Thank God for the CIA. The director, no less, of an organisation that tried to assassinate Fidel Castro, organised the Bay of Pigs fiasco, trained a host of Latin American murderers and armed almost every Islamic extremist in Afghanistan is going to chair a "trilateral commission" to save the Middle East "peace process". Even Yasser Arafat apparently agrees to this (the Israeli Prime Minister, Ehud Barak, wisely showing less enthusiasm). And why not?

After all, 10 years ago Mr Arafat was a scourge of Zionism, freedom-fighter and "super-terrorist", seven years ago he signed the Oslo agreement, five years ago he allowed the CIA to train his intelligence services; and just 24 hours ago - as the United States Secretary of State, Madeleine Albright, screamed "close the gates" - he was imprisoned inside the US ambassador's residence in Paris. Like a marble rolling down steps, Mr Arafat's descent into American protection has been unstoppable.

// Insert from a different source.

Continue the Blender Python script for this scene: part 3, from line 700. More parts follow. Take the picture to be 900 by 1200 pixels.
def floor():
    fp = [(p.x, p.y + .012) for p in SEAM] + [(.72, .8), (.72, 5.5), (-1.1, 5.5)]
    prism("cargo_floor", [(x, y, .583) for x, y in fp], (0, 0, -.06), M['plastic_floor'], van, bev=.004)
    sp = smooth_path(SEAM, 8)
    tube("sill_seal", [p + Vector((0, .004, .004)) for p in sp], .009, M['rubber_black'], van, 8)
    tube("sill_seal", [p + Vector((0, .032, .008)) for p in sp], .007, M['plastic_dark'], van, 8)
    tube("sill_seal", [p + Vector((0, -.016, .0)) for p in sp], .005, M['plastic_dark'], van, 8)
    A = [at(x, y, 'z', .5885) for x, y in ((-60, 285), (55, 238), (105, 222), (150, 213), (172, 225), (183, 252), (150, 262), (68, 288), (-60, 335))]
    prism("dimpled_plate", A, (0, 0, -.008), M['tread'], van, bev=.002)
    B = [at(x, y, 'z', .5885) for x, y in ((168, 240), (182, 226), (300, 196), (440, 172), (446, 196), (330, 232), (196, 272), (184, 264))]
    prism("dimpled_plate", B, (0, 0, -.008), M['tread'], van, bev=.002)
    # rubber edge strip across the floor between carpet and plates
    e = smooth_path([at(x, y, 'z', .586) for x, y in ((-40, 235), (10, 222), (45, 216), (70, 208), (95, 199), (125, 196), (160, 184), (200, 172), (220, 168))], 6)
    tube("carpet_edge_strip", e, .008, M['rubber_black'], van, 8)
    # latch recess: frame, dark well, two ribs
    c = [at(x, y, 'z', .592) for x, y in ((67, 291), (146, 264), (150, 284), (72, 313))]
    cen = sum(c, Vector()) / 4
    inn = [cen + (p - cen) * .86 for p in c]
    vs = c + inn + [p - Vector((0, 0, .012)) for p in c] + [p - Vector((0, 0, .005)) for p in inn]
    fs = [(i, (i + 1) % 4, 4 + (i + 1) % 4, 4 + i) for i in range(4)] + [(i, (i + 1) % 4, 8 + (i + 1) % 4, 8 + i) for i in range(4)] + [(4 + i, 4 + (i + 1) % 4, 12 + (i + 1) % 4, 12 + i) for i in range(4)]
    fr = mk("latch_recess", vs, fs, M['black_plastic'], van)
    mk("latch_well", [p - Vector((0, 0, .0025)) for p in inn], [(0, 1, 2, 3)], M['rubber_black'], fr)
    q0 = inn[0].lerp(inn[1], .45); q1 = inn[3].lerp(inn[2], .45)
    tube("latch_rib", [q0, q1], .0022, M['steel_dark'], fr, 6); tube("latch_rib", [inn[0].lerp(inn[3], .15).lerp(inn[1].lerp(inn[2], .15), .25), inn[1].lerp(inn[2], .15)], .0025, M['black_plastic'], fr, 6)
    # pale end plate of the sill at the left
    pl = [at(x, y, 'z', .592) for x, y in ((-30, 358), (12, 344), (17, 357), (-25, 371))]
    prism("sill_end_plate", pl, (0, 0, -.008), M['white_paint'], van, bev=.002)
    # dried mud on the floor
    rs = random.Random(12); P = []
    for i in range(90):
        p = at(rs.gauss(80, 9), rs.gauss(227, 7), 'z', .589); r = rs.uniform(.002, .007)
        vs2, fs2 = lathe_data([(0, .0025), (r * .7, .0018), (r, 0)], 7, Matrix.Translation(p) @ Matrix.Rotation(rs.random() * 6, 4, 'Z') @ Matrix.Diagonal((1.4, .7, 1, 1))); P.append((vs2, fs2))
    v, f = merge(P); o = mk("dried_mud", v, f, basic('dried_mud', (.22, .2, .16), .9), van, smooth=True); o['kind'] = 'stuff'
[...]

And still he thinks, apparently, that he's going to get a square deal. The boys in the suits - with their Mossad allies and the Palestinian thugs they have taught - are going to tell us what really happened over the past week, whether Palestinians were provoked to violence, whether Mr Arafat could have controlled his police force (not, of course, whether Mr Barak should have controlled his own police force), and whether throwing stones and petrol bombs was worthy of live-fire killings and whether Israeli helicopter pilots firing missiles into apartment blocks might not have been a bit over the top.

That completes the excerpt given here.